It's Michelle's 30th birthday, and she's angry she's got to spend it in a rent-free mansion in sunny California and not really have to do anything but sit around and swim all day. photo mtv.com |
At an empty fake carnival, with zombies lurking, hungry for vapid desperate-lady brains...
ASHLEY - Cotton candy? Really? I'm a dentist, asshole.
BRAD WOMACK - Sorry. I thought a fake carnival would be fun.
ASHLEY - It's ok. Wanna make out?
BRAD WOMACK - Sure, I guess, after we discuss our absentee fathers for awhile.
ASHLEY - Ugh. Sugar, zombies, and talking about feelings? This is what passes for a date on this network? Couldn't I have at least gotten the damn helicopter ride?
On a television set, inexplicably...
BRAD WOMACK - To show the importance of donating blood, we're going to dress you in slutty costumes. Well, mostly slutty. One unlucky lady has to wear a butch skateboarder thingy.
MELISSA - If that turns out to be me, I will kill somebody.
BRAD WOMACK - Good news... it's not you. You're actually going to be playing yourself... in a cougar outfit!
MELISSA - Dick.
BRAD WOMACK - Britt, you and another chick have to triple-kiss me. That's just what it says in the script.
BRITT - The Red Cross script calls for a triple-kiss?
BRAD WOMACK - Yep. I didn't write it. Don't shoot the messenger.
BRITT - Oh man. I get all nervous about making out with someone of the opposite sex, Weatherman style.
MICHELLE - Aw, don't be nervous. Just go for it!
BRITT - Gee, if you say so. **rides Brad like a donkey for two straight hours**
MICHELLE - I didn't really mean it, for crissakes! It's my THIRTIETH BIRTHDAY! The MOST IMPORTANT of ALL BIRTHDAYS!
BRITT- Sorry. I'm a very literal person.
BRAD WOMACK - So, what's the second best way to acknowledge that the Red Cross exists and stuff?
MADISON - After-party on a rooftop in downtown LA?
BRAD WOMACK - Exactly!!!!!
Red Cross After-Party on a Rooftop in Downtown LA...
MICHELLE - Drinkin', swimmin', and gettin' roses. The three things I'm best at in the world. Oh, and havin' birthdays. I'm good at that one, too.
ALL THE OTHER GIRLS - Fuck you.
On a very unique date in Pasadena...
JACKIE - Wow! A room full of dresses from JC Penney! Move over, Carrie Bradshaw, there's a new NYC fashionista in the house.

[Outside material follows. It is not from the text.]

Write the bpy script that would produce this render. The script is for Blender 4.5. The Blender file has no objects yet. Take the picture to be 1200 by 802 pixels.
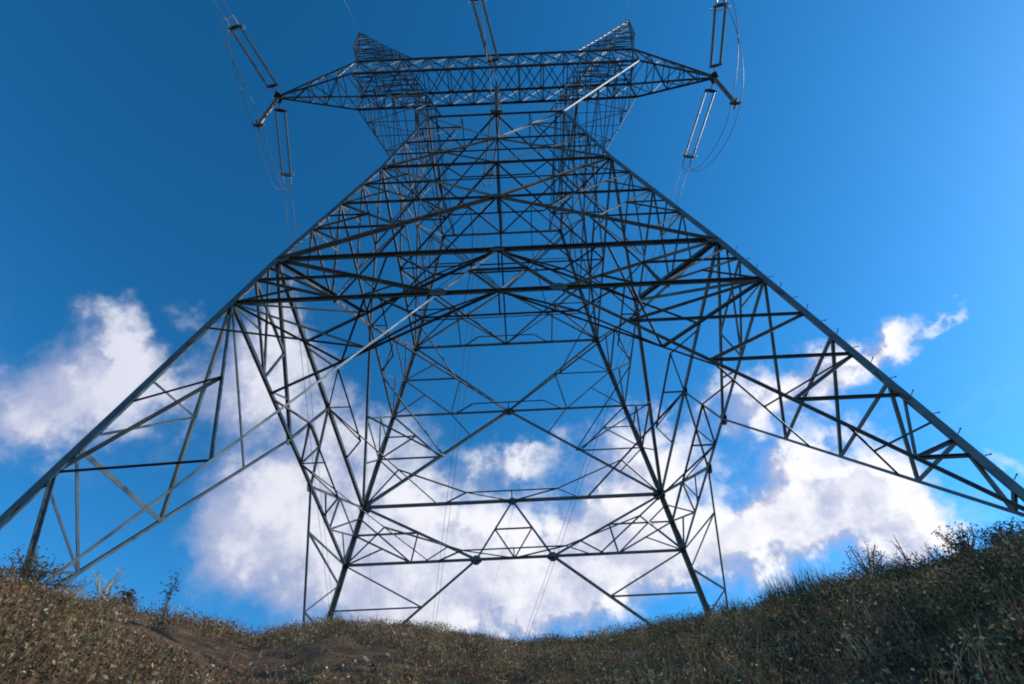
import bpy, bmesh, math, random
from mathutils import Vector, Matrix, noise
R_ = math.radians
random.seed(7)
scene = bpy.context.scene
COL = scene.collection

# ------------------------------------------------------------------ camera
CAM = Vector((0.2172, -12.5069, -11.6866))
PITCH, YAW, ROLL = R_(48.4553), R_(0.0714), R_(-2.6846)
FPX, PW, PH = 710.87, 1200.0, 802.0
F_ = Vector((math.sin(YAW)*math.cos(PITCH), math.cos(YAW)*math.cos(PITCH), math.sin(PITCH)))
R0 = Vector((math.cos(YAW), -math.sin(YAW), 0)); U0 = R0.cross(F_)
RT = R0*math.cos(ROLL) + U0*math.sin(ROLL); UP = -R0*math.sin(ROLL) + U0*math.cos(ROLL)
cd = bpy.data.cameras.new('camera'); cam = bpy.data.objects.new('camera', cd); COL.objects.link(cam)
m3 = Matrix((RT, UP, -F_)).transposed()
cam.matrix_world = Matrix.Translation(CAM) @ m3.to_4x4()
cd.sensor_fit = 'HORIZONTAL'; cd.sensor_width = 36.0; cd.lens = 36.0*FPX/PW
cd.clip_start = 0.05; cd.clip_end = 8000
scene.camera = cam

def ray(u, v):
    return (F_ + RT*((u-PW/2)/FPX) + UP*((PH/2-v)/FPX)).normalized()
def azel(u, v):
    d = ray(u, v); return math.atan2(d.x, d.y), math.asin(d.z)

# ------------------------------------------------------------------ exposure, sun and sky
scene.view_settings.view_transform = 'Standard'; scene.view_settings.look = 'None'
scene.cycles.filter_width = 1.9
scene.view_settings.gamma = 1.0; scene.view_settings.exposure = 0.0
SUN_AZ, SUN_EL = R_(80), R_(29)          # azimuth from +Y towards +X
S_DIR = Vector((math.sin(SUN_AZ)*math.cos(SUN_EL), math.cos(SUN_AZ)*math.cos(SUN_EL), math.sin(SUN_EL)))
sl = bpy.data.lights.new('sun', 'SUN'); sl.energy = 3.2; sl.angle = R_(0.5); sl.color = (1, .93, .82)
so = bpy.data.objects.new('sun', sl); COL.objects.link(so)
so.rotation_euler = S_DIR.to_track_quat('Z', 'Y').to_euler(); so.location = (30, 10, 40)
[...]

BRAD WOMACK - And now here we are at the Rose Bowl. You look just like Bette Midler in Beaches when she was on this very stage.
JACKIE - Uh... thanks?
BRAD WOMACK - No prob. Compliments are kinda my thing. And now... the hottest musical act around is here....
JACKIE - Seriously? Drake's here? Is it Rhianna? Nicki Minaj!
BRAD WOMACK - TRAIN!!!!!
JACKIE - Who?
BRAD WOMACK - From the late 90s? "She never compromises, loves babies and surprises..."

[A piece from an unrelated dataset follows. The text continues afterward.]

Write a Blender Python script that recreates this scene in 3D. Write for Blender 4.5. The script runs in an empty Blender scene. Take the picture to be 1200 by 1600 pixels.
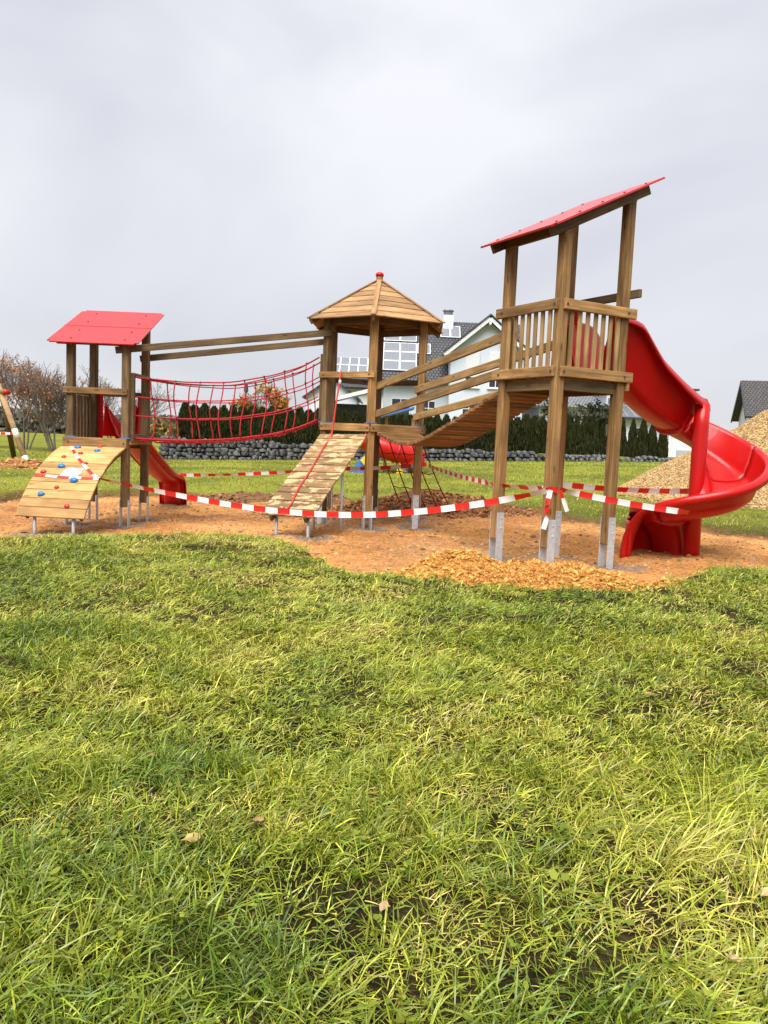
import bpy, bmesh, math, random
import numpy as np
from mathutils import Vector, Matrix

random.seed(7)
rng = np.random.default_rng(7)
SC = bpy.context.scene
COL = SC.collection
R = math.radians

# ------------------------------------------------------------------ camera
cam_d = bpy.data.cameras.new('camera')
cam = bpy.data.objects.new('camera', cam_d)
COL.objects.link(cam)
cam.matrix_world = (Matrix.Translation((0, 0, 1.6)) @ Matrix.Rotation(R(90 - 5.3025), 4, 'X')
                    @ Matrix.Rotation(R(2.3744), 4, 'Z'))
cam_d.sensor_fit = 'VERTICAL'
cam_d.angle = 2 * math.atan(800 / 1236)
cam_d.clip_start = 0.05
cam_d.clip_end = 3000
SC.camera = cam

# ------------------------------------------------------------------ sky, sun, exposure
SUN_EL, SUN_AZ = 56, 198          # azimuth: clockwise from +Y (north)
w = bpy.data.worlds.new('World'); SC.world = w; w.use_nodes = True
nt = w.node_tree; nt.nodes.clear()
def N(nt, t, **kw):
    n = nt.nodes.new(t)
    for k, v in kw.items():
        setattr(n, k, v)
    return n
out = N(nt, 'ShaderNodeOutputWorld'); bg = N(nt, 'ShaderNodeBackground')
sky = N(nt, 'ShaderNodeTexSky', sky_type='NISHITA', sun_disc=False)
sky.sun_elevation = R(SUN_EL); sky.sun_rotation = R(SUN_AZ)
tc = N(nt, 'ShaderNodeTexCoord'); mp = N(nt, 'ShaderNodeMapping'); mp.inputs['Scale'].default_value = (1, 1, 1.8)
mp.inputs['Location'].default_value = (-6.2, -3.3, 2.2)
nz = N(nt, 'ShaderNodeTexNoise'); nz.inputs['Scale'].default_value = 1.7; nz.inputs['Detail'].default_value = 4
nz.inputs['Roughness'].default_value = .48; nz.inputs['Distortion'].default_value = .35
rp = N(nt, 'ShaderNodeValToRGB')
rp.color_ramp.elements[0].position = .37; rp.color_ramp.elements[0].color = (.665, .675, .735, 1)
rp.color_ramp.elements[1].position = .63; rp.color_ramp.elements[1].color = (.90, .90, .945, 1)
sc_ = N(nt, 'ShaderNodeMix', data_type='RGBA', blend_type='MULTIPLY'); sc_.inputs[0].default_value = 1
sc_.inputs[7].default_value = (2.36, 2.36, 2.36, 1)
mx = N(nt, 'ShaderNodeMix', data_type='RGBA'); mx.inputs[0].default_value = .97
L = nt.links.new
L(tc.outputs['Generated'], mp.inputs['Vector']); L(mp.outputs['Vector'], nz.inputs['Vector'])
sep = N(nt, 'ShaderNodeSeparateXYZ'); L(tc.outputs['Generated'], sep.inputs[0])
el_ = N(nt, 'ShaderNodeMapRange'); el_.inputs[1].default_value = 0; el_.inputs[2].default_value = 1; el_.inputs[3].default_value = .875; el_.inputs[4].default_value = 1.29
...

JACKIE - Oh, uh, right. Train. Let's dance to drown out the awful noise in the background.
Back at the Mansion...
MELISSA - Stop attacking me.
RAICHAL - I was just sitting here silently, drinking my champagne.

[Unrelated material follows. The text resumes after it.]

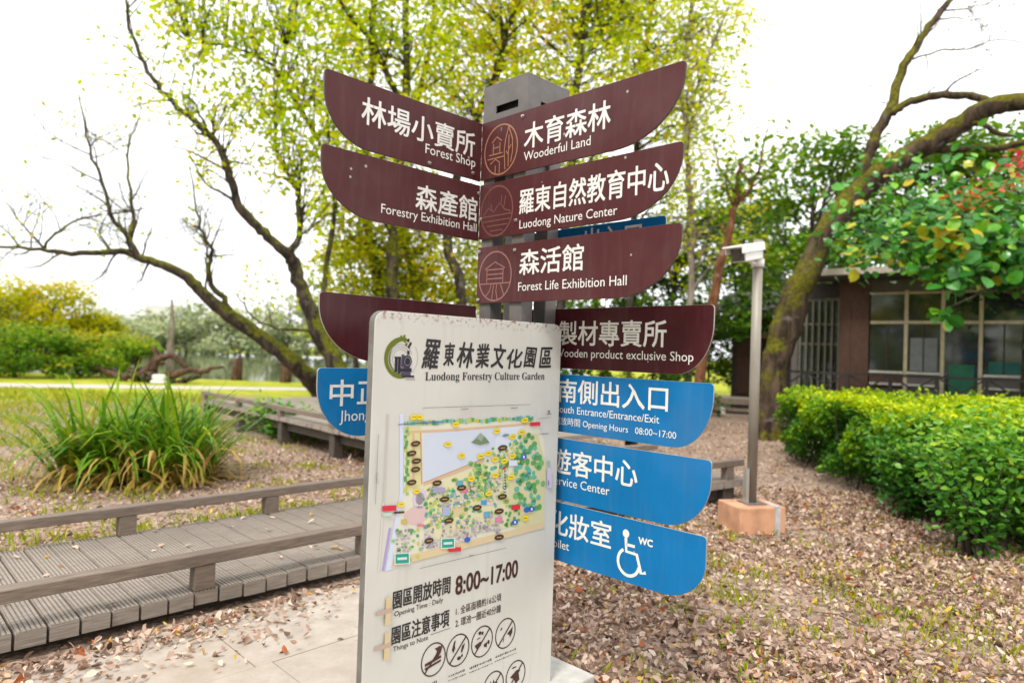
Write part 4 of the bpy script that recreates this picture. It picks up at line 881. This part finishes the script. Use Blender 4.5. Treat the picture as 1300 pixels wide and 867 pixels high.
cpart('notice', [(1.60, 2.06, -.005, .012, 1.40, 2.05)], mat('pale_grey_card', (.17, .18, .19), (.22, .23, .24), 6, .6))
cpart('notice', [(2.25, 2.66, -.005, .012, .95, 1.55)], mat('green_card', (.01, .11, .06), (.02, .16, .09), 6, .6))
cpart('notice', [(2.88, 3.36, -.005, .012, 1.40, 1.62)], mat('teal_card', (.01, .10, .09), (.02, .14, .12), 6, .6))
# lattice window wing at left
sl_ = MB(); 
for k in range(8): sl_.bb(-.74 + k * .135, -.70 + k * .135, .90, .95, .7, 2.9)
for z in (.7, 1.25, 1.9, 2.35, 2.9): sl_.bb(-.75, .35, .955, .98, z, z + .045)
lw = sl_.build('lattice_window', mat('lattice_paint', (.16, .15, .11), (.22, .20, .15), 12, .6), cot)
q = MB(); q.bb(-.74, .34, .985, .992, .72, 2.92); q.build('pane', MT['glass'], lw)
cpart('wall', [(-.75, .34, .90, 1.0, 0, .69), (-.75, .34, .90, 1.0, 2.96, 3.3)], MT['plank_dark'])
# roof: long eave board and a tiled slope
rf = MB(); e0_, e1_ = -.42, XE + .5
rf.add([(e0_, -.75, 3.36), (e1_, -.75, 3.36), (e1_, 2.2, 3.56), (e0_, 2.2, 3.56), (e0_, 5.0, 3.36), (e1_, 5.0, 3.36), (e0_, -.75, 3.30), (e1_, -.75, 3.30), (e1_, 2.2, 3.50), (e0_, 2.2, 3.50), (e0_, 5.0, 3.30), (e1_, 5.0, 3.30)],
       [(0, 1, 2, 3), (3, 2, 5, 4), (7, 6, 9, 8), (8, 9, 10, 11), (0, 6, 7, 1), (4, 5, 11, 10), (0, 3, 9, 6), (3, 4, 10, 9), (1, 7, 8, 2), (2, 8, 11, 5)])
roof = rf.build('roof', mat('roof_felt', (.10, .075, .065), (.17, .13, .115), 5, .85, bmp=.3), cot)
cpart('fascia', [(e0_, 2.6, -.80, -.752, 3.27, 3.40), (2.602, e1_, -.80, -.752, 3.27, 3.39)], mat('pale_fascia', (.48, .42, .36), (.60, .53, .46), 6, .7), roof, .004)
cpart('soffit', [(e0_ + .1, e1_ - .1, -.74, -.05, 3.22, 3.25)], MT['plank_dark'], roof)
# veranda railing with crossed braces
vr = MB(); vr.bb(-.9, XE, -.95, -.90, 1.28, 1.325); vr.bb(-.9, XE, -.95, -.90, .78, .81)
for k in range(9):
    xk = -.85 + k * .75; vr.bb(xk - .03, xk + .03, -.955, -.895, 0, 1.279)
    vr.beam((xk + .05, -.925, .82), (xk + .70, -.925, 1.27), .03, .03); vr.beam((xk + .05, -.88, 1.27), (xk + .70, -.88, .82), .03, .03)
vr.build('veranda_railing', MT['plank_dark'], cot)
cpart('veranda_floor', [(-.9, XE, -1.0, -.06, .42, .5)], MT['dark_wood'])

# small shed far left of the cottage and its low platform
O2 = at(965, 480, 21); O2[2] = 0; shd = empty('shed', tuple(O2), R(-32))
tag(shd, 'small dark shed with a red brown door left of the mossy trunk', 'shed')
q = MB(); q.bb(-.9, 1.6, .06, 1.8, 0, 2.8); q.build('wall', MT['plank_dark'], shd)
q = MB(); q.bb(-.72, .02, .0, .055, .45, 2.15); q.build('door', MT['plank_brown'], shd, bevel=.005)
q = MB(); q.bb(-.8, .2, -.03, .058, 2.2, 2.32); q.build('lintel', mat('yellow_wood', (.30, .17, .05), (.4, .24, .08), 9, .6), shd)
q = MB(); q.add([(-1.3, -.6, 3.05), (1.9, -.6, 3.05), (1.9, 1.2, 3.75), (-1.3, 1.2, 3.75), (-1.3, -.6, 2.93), (1.9, -.6, 2.93), (1.9, 1.2, 3.63), (-1.3, 1.2, 3.63)], [(0, 1, 2, 3), (5, 4, 7, 6), (0, 4, 5, 1), (3, 2, 6, 7), (0, 3, 7, 4), (1, 5, 6, 2)]); rf2 = q.build('roof', mat('grey_sheet_roof', (.20, .19, .19), (.3, .29, .28), 8, .5), shd)
q = MB(); q.bb(-1.32, -1.25, -.66, -.61, 2.80, 3.06); q.build('gutter_end', MT['sill_white'], rf2)
O3 = at(935, 500, 18.6); O3[2] = 0; pf = empty('platform', tuple(O3), R(-20)); tag(pf, 'low grey timber platform in front of the small shed', 'platform')
q = MB()
for k in range(5): q.bb(-1.3, 1.1, k * .21, k * .21 + .2, .38, .44)
q.build('deck_planks', MT['deck'], pf)
q = MB(); q.bb(-1.3, 1.1, -.03, -.002, .28, .43); q.build('edge_beam', MT['rail'], pf)
for xx in (-1.1, -.35, .5, 1.0):
    q = MB(); q.bb(xx - .06, xx + .06, .05, .17, 0, .375); q.build('support_post', MT['sill_white'] if abs(xx + .35) < .01 else MT['dark_wood'], pf)

# ------------------------------------------------------------------ hedge and near bush
def hedge():
    root = empty('hedge', (4.2, 7.5, 0)); lv = Leaves(); mb = MB()
    def edge_x(y): return np.interp(y, [5.2, 6.2, 7.3, 9.9, 11.0], [4.75, 4.35, 4.05, 4.25, 4.5])
    nS = 34000
    y = rng.uniform(5.6, 11.0, nS); x = edge_x(y) + rng.uniform(0, 1, nS) ** 1.3 * 5.2
    top = .96 + .07 * np.sin(x * 2.6 + 1 + y) + .06 * np.sin(y * 2.9 - x) + .035 * np.sin(x * 9 + y * 7)
    dep = rng.exponential(.055, nS)
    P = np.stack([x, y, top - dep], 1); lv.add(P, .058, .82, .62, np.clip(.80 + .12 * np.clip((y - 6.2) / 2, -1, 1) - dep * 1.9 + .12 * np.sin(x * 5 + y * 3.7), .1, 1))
    for _ in range(420):
        y0 = rng.uniform(5.7, 10.9); x0_ = edge_x(y0) + rng.random() ** 1.3 * 5; k = int(rng.uniform(5, 12)); hz = rng.uniform(.03, .16)
        lv.add(np.stack([x0_ + rng.normal(0, .04, k), y0 + rng.normal(0, .04, k), 1.0 + hz * rng.random(k)], 1), .06, .5, .6, rng.uniform(.6, .95))
    def side(n, xs, ys, nrm):
        z = .10 + rng.random(n) ** .7 * .88; wob = .13 * np.sin(z * 6 + (xs + ys) * 3.3) + .09 * np.sin((xs - ys) * 6.3 + z * 5) + .04 * np.sin(xs * 17 + z * 13 + ys * 15); d = rng.exponential(.09, n) - .03
        P = np.stack([xs, ys, z], 1) - np.outer(d + wob, nrm); D = rng.normal(size=(n, 3)) * .7 + np.array(nrm) * .6 - np.array((0, 0, .1))
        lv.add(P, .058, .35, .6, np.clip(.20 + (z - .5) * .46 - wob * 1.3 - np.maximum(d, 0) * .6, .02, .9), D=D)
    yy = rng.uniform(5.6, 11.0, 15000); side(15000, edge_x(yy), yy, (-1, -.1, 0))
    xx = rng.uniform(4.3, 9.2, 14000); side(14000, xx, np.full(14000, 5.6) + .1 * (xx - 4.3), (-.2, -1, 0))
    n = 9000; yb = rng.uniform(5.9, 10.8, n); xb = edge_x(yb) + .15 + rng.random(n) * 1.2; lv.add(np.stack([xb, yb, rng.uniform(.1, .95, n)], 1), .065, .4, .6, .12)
    for _ in range(150):
        y0 = rng.uniform(5.7, 10.8); x0_ = edge_x(y0) + rng.uniform(.05, .8); p = np.array((x0_, y0, 0.)); pts = [p]
        for k in range(3): p = p + np.array((rng.normal(0, .07), rng.normal(0, .07), .28)); pts.append(p)
        limb(mb, pts, .012, .005, 4, 2, 0)
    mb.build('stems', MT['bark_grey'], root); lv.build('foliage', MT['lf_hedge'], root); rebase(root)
    tag(root, 'long clipped hedge with bright yellow green top in front of the cottage', 'hedge')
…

MELISSA - But I can just tell what you're thinking. And it's mean things.
RAICHAL - I was actually thinking about the time I manscaped Tom Selleck, and it broke my wax stick.
MELISSA - Oh yeah? We'll see what Ali and Roberto have to say about this!
ROBERTO - We don't care.
ALI - Yeah, we really don't give a shit. We just miss the camera. **winks at the camera**
BRAD WOMACK - Emily, will you accept this first impression rose? My first impression of you is that you're sweet, innocent, and have never had pre-marital sex that would have resulted in a child out of wedlock, thus making you a single mother.
EMILY - Of course. Very astute observation.
At the Rose Ceremony...
BRAD WOMACK - So you know that study that just came out that says men can't get boners when women are crying near them? (http://healthland.time.com/2011/01/06/the-crying-game-womens-tears-dial-down-testosterone/)
MELISSA - No, I hadn't heard that.
RAICHAL - Me neither.
BRAD WOMACK - Yeah, obviously. Well, it's true. I didn't even know my penis could get this soft, and I've seen my grandmother naked on more than one occasion.
CHRIS HARRISON - Melissa, Raichal, take a moment, and say your goodbyes.
BRAD WOMACK - Thanks, Chris. I couldn't have said it better myself.